Het kabinet onderzoekt of de veiligheidsdiensten ruimere tapbevoegdheden voor internetverbindingen moeten krijgen. Op dit moment mogen alleen gerichte taps worden gezet, maar straks mogen wellicht virtuele vangnetten worden uitgehangen.
Minister Hans Hillen van Defensie schrijft in een brief aan de Tweede Kamer dat wordt nagedacht over ruimere tapbevoegdheden. Nu mogen veiligheidsdiensten, zoals de AIVD en MIVD, wel 'internettaps' zetten waarbij internetverkeer wordt afgeluisterd, maar die moeten gericht tegen een bepaald persoon worden ingezet. Nu onderzoekt het kabinet of het mogelijk moet worden om ook ongerichte interceptie in te zetten. Daarbij wordt een vangnet uitgehangen, waarna de veiligheidsdiensten in alle verkeer dat wordt onderschept kunnen zoeken naar relevante informatie.

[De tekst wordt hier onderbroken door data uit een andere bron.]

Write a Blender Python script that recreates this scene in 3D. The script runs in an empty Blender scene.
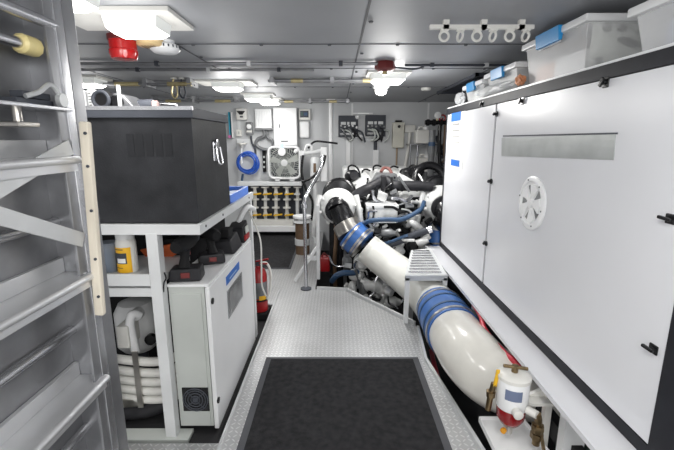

Ongerichte interceptie mag op dit moment ook al voor communicatie in de ether; de veiligheidsdiensten mogen bijvoorbeeld satellietcommunicatie onderscheppen. Het idee om deze bevoegdheid naar internetverbindingen uit te breiden werd geopperd in een rapport van een commissie die toezicht op de veiligheidsdiensten houdt. Hillen informeert de Tweede Kamer 'in de loop van 2012' over de precieze plannen.
Bits of Freedom, dat de Kamerbrief van Hillen ontdekte, zet vraagtekens bij de uitgebreidere tapbevoegdheid. Die zou ervoor kunnen zorgen dat de veiligheidsdiensten onschuldige internetgebruikers in hun gedrag kunnen volgen. De afgelopen jaren heeft de overheid al meer greep op internetcommunicatie proberen te krijgen. Zo moeten internet- en e-mailproviders informatie over het internetgebruik van hun klanten bijhouden. In de Verenigde Staten tappen veiligheidsdiensten al langer ongericht internetverbindingen af.